Understanding the portfolio of projects funded to date is an important aid to the shaping of projects for future rounds of the competition. Especially with the upcoming consultation on the OIF’s future shape for the next five-year Asset Management Period (AMP).

An innovation portfolio is a collection of innovative products, services, or processes an organisation is or has developed, or in this case funded. It aims to help organisations keep track of their progress and ensures investment in a diverse range of new ideas.

By diversifying innovation activities and applying principles like the 70-20-10 rule for distributing projects from small to large innovations, organisations can achieve a balanced approach that ensures both short-term competitiveness and long-term sustainability.

Equally, understanding the portfolio’s mix of projects is important when looking to enter the sector; assessing what level of innovation is supported and where the gaps are.

A typical portfolio is assessed against the potential return of ideas and innovation risk of failure (technical or team failure is normally considered elsewhere). They are also typically split between the explore phase (prior to scaling) and Exploit Phase where they are deployed commercially.

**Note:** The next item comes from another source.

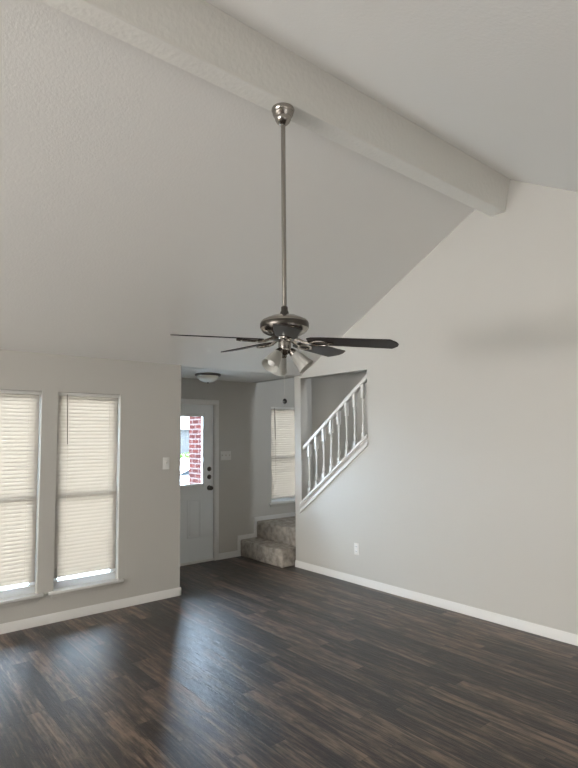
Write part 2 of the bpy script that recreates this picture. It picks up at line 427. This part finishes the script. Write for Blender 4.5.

Producing the Portfolio Map

Using data from the decision documents, I have estimated the following for each of the 46 Water Breakthrough Challenge funded projects in the first three rounds:

  • Expected return if they achieve scale – not always financial, some of the projects generate social capital. This is based on a simple 1-3 scale where 1 is 1-2x return and 3 is greater than 10x (y axis on the Map below),
  • Innovation risk – similarly, on a 1-3 scale where 1 is low risk of failure and 3 is high (x axis). This considers desirability, viability, feasibility, and adaptability risks.

These were then categorised within the following standard innovation horizons:

  • Incremental – small steps forward, often efficiency improvements in a core service or function,
  • Adjacent – a bigger step forward, often bringing solutions from a different sector or use, but built on an existing business model, or
  • Transformative – a significant leap that can disrupt or eliminate existing businesses.

Finally, I estimated each project’s overall Innovation Readiness Level (IRL). IRL is broader than technology readiness level and includes a full assessment using the SOAR (Strengths, Opportunities, Aspirations, and Results) analysis model; considering 11 criteria across nine levels.

The IRLs are mapped against three broad levels of readiness:

  1. Seeking (low),
  2. Optimising (medium), or
  3. Growing (high).

The size of the map’s data points is relative to the funding received. Data points (apart from the funding amount) have been generated using my industry knowledge and experience, subject to personal biases, which were audited by volunteers on a small sample of projects.

All this data is captured on Expedition’s OIF Portfolio Map, 2024:

Map showing all data points for innovation risk and expected return as of January 2024. Projects are anonymised. Source: Expedition Engineering.

Ofwat’s Portfolio has different goals to a typical corporation innovation strategy. The OIF aims to support projects that are too risky for water companies to invest in individually. It also looks favourably on collaborative projects that are addressing industry-wide issues. It aims to complement existing R&D and innovation funds and functions that are in place to support water companies e.g. UKWIR, internally funded projects, and Horizon2020 etc.

Our map shows few projects in the Rising Star quadrant when returns are highest and innovation risks are lowest. This is as expected because these types of projects will be self-funded by water companies, or the supply chain based on the expected returns and low risk.

Transformative projects received the highest funding and are mostly grouped in the Promising Concept quadrant, where the OIF support is required to mitigate the higher innovation risk.

The IRL split is 63% low, 37% medium, and 0% high. This area shows the biggest discrepancy from the original OIF aims, supporting the rapid roll out and scaling of innovations – which would mean supporting high innovation readiness ideas. This outcome can be explained by the competition structure and innovation maturity of the companies taking part.

The Portfolio mix is currently 35% Incremental, 37% Adjacent, and 28% Transformative, based on the funding goals. I believe this to be reasonable but would have hoped for a greater skew towards Transformative innovations. There are more projects in the Safe Play quadrant where both the risk and rewards are lower than anticipated.

Expected returns are 52% 1-2x, 46% 2x-10x, and 2% 10x or better. While there is an ideal for more 10x or better, it is no surprise. Higher return projects are likely to be delivered by individual companies outside of the OIF. The fund’s support helps to justify investment in more marginal projects, and the potential return will hopefully increase because of this.

I will be looking with great interest at how the projects evolve as they are delivered. It is yet to be seen if any of these projects will generate the predicted returns and whether the next AMP drivers will accelerate them into the Exploit Phase.